Sur le plan politique, encouragé par ce que les commentateurs appellent le succès du grand débat, Macron propose d’en étendre le procédé à l’échelle continentale, sans plus de conséquences réelles évidemment qu’à l’échelle nationale.
Pour le reste, Macron se contente d’aligner les phrases habituelles sur l’Europe : elle doit être démocratique, écologique et de progrès. Malgré tout, ce prétendu paradis démocratique doit fermer ses frontières aux migrants, qui peuvent bien se noyer en Méditerranée. L’Europe doit accroître les capacités de sa police, de sa douane, surveiller les frontières, etc. Tout cela existe déjà, certes, mais insister encore et toujours peut rapporter quelques voix à droite. Surtout, seul point concret et faisant l’objet de négociations constantes, l’UE doit selon Macron augmenter son budget militaire, constituer une défense commune et, on le comprend entre les lignes, permettre à ses marchands de canons de faire pièce à la concurrence internationale. Il n’est pas besoin de gratter longtemps le politicien pour découvrir le représentant des fabricants d’armes.
Il y a bien longtemps que le cadre des frontières nationales telles que l’histoire les a léguées est dépassé. Il est dépassé pour l’économie qui s’organise à l’échelle mondiale et il est aussi dépassé pour les peuples. C’est ce qui a contraint les dirigeants européens à mettre en place l’Union européenne. Mais, au-delà des discours, cette Union se réduit en fait à un marché un peu unifié destiné à permettre aux grands groupes capitalistes de travailler à l’échelle d’un continent. Ces grands groupes tiennent à ce marché unique européen et Macron se veut leur avocat. Mais la situation économique, le fait que le capital maintient ses profits en abaissant le niveau de vie des travailleurs, les tensions politiques que cela engendre, fissurent l’édifice qu’ils ont laborieusement construit. Le Brexit comme l’émergence des partis d’extrême droite dans les pays de l’Union sont des conséquences de cette impasse, en aucun cas un espoir pour les travailleurs d’en sortir.

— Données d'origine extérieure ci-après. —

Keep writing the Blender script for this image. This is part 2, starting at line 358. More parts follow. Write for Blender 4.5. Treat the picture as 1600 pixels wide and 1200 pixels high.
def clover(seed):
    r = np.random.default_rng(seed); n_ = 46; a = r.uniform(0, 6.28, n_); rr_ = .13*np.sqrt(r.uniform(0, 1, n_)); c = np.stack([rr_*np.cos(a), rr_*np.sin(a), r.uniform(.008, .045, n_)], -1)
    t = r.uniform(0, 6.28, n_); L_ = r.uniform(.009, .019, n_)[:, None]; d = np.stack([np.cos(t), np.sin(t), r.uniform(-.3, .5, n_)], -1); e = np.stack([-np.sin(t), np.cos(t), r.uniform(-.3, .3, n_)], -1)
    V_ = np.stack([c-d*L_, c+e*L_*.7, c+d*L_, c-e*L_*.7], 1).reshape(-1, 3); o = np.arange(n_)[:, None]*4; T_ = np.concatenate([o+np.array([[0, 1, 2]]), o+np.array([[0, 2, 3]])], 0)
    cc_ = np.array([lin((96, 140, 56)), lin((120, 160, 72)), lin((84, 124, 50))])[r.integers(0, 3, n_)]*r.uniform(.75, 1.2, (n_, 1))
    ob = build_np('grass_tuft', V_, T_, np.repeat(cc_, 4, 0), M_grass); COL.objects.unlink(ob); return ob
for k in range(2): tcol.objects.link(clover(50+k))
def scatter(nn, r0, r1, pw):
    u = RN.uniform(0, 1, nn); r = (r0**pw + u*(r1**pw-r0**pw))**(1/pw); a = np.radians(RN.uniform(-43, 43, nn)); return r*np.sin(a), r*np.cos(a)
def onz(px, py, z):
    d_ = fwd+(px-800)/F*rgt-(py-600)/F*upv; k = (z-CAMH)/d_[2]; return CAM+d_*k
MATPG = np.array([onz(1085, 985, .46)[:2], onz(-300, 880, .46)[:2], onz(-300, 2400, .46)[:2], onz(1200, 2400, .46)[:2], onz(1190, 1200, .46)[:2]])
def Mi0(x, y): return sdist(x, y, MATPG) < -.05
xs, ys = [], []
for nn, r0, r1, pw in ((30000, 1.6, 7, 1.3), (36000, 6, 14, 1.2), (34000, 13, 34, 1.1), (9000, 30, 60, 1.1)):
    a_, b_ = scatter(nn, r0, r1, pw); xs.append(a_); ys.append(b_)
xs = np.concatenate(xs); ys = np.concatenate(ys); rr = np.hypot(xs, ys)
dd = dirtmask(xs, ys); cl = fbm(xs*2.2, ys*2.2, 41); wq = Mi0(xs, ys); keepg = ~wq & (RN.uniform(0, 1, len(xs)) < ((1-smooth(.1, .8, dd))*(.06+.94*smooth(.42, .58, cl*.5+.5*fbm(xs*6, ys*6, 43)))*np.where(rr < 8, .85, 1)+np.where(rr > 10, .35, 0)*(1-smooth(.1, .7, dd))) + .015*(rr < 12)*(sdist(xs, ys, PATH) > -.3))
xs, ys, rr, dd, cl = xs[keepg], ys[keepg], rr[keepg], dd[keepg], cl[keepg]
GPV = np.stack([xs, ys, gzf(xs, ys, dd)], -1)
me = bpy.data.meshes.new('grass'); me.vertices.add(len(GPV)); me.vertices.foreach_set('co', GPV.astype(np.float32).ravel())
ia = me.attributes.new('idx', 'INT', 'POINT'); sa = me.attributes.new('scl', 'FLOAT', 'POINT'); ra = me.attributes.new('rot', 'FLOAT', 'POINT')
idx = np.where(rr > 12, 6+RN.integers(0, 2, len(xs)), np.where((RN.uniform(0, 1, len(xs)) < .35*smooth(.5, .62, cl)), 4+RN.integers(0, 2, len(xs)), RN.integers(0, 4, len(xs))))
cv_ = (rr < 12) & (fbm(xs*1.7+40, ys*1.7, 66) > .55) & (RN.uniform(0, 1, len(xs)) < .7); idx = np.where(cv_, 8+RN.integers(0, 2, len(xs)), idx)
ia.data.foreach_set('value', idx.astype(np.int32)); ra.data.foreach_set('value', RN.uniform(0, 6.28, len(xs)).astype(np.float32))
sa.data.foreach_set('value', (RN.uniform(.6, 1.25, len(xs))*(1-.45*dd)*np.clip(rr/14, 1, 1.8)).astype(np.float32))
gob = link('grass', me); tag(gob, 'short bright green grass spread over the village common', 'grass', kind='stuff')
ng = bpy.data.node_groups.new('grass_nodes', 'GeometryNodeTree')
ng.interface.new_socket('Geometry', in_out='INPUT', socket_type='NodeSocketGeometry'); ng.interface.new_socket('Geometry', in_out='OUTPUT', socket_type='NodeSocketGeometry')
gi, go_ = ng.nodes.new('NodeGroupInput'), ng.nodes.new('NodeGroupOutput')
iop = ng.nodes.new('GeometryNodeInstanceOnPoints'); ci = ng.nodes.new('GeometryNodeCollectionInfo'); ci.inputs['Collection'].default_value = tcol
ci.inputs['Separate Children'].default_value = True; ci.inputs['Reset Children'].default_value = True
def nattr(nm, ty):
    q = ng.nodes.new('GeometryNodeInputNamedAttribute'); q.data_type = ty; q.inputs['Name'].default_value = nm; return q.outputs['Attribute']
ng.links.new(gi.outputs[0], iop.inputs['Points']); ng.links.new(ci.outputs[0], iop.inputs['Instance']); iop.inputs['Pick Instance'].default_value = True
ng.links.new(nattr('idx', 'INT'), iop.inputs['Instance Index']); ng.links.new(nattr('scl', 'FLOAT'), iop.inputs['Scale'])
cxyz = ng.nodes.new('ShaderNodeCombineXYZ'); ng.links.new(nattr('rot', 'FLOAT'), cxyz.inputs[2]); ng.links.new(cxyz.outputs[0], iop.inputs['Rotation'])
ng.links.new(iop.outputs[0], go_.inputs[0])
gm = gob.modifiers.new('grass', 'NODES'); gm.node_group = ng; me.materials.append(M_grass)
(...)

Devant ces fissures, Macron se présente en sauveur de l’Union contre les nationalistes qui voudraient les élargir. Mais l’Union dont il parle, et à laquelle les nationalistes s’adaptent dès qu’ils arrivent aux affaires, reste celle du grand capital. Les véritables ennemis des travailleurs, derrière les politiciens et leurs discours mensongers, sont les capitalistes qui, unis comme séparés, aidés par Macron comme par Salvini ou comme ils le seraient par Le Pen, leur font durement payer la sauvegarde du profit.
Les travailleurs d’Europe, et bien au-delà, sont une seule classe sociale. Ils ont besoin de leur unité à l’échelle du continent et du monde pour abattre les frontières, les États et toutes les béquilles qui tiennent encore debout un système capitaliste dépassé. Cette unité se fera autour de la lutte pour leurs intérêts de classe, contre les Macron comme contre les Salvini et leurs semblables.